In his Redesigning For Millions presentation at UX London 2014 Aarron Walter shared the process behind Mailchimp's recent redesign. Here are my notes from his talk:

  • Redesigning is dangerous. When you change people's habits and workflows need to adjust, people lose their knowledge of how things work. So when you redesign, you better have a good reason for it.
  • Technical debt can scar your software and designs and force you to redesign. Redesigns can provide perspective and allow you to refocus.
  • Mailchimp's recent redesign was triggered by customer requests for a mobile experience. People were asked for mobile apps but (after research) what they really needed was an experience accessible everywhere that weaved people's workflow across multiple devices.

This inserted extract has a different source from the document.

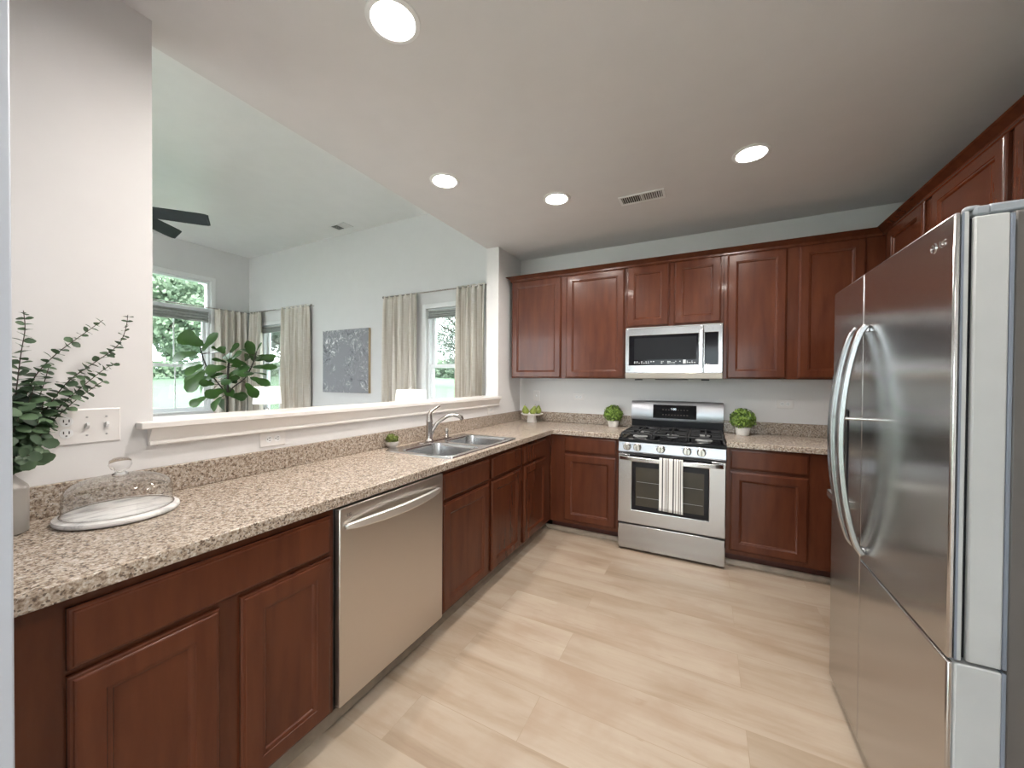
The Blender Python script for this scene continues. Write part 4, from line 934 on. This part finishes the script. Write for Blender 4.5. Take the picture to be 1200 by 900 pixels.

  • To start, Mailchimp hired actors and created a script that illustrated how people could work with the product in the future. This vision allowed the team to see where the product was going and why. It also shifted the conversation from technical solutions and designs to the big picture.
  • From there the design process focused on the core object in Mailchimp: the campaign. A few explorations of the campaign were put into context and debated. But ultimately, they did not align with the vision.
  • Sometimes as designers we can get seduced by an idea and loose sight of what we are doing for our customers.
  • After a lot of iteration and exploration, the team had to stop and focus on a good solution vs. continuing to explore.
  • When problems are really big, you have to break them down into smaller elements: pages, components, units, etc. Mailchimp created a modular pattern library to help organize these elements.
  • Printing out your design on big plots can help you see things together in a new light.
  • The physical environment of Mailchimp also changed to accommodate the design process. People moved to an open environment.
  • The launch process required Mailchimp to start communicating early through blog posts. They also soft-launched the product and gave people a chance to try things out for a month before making the switch. The language said people "may" try the new version vs. they "must".
  • During and after the launch, the importance of communication remained. Listen hard and change fast.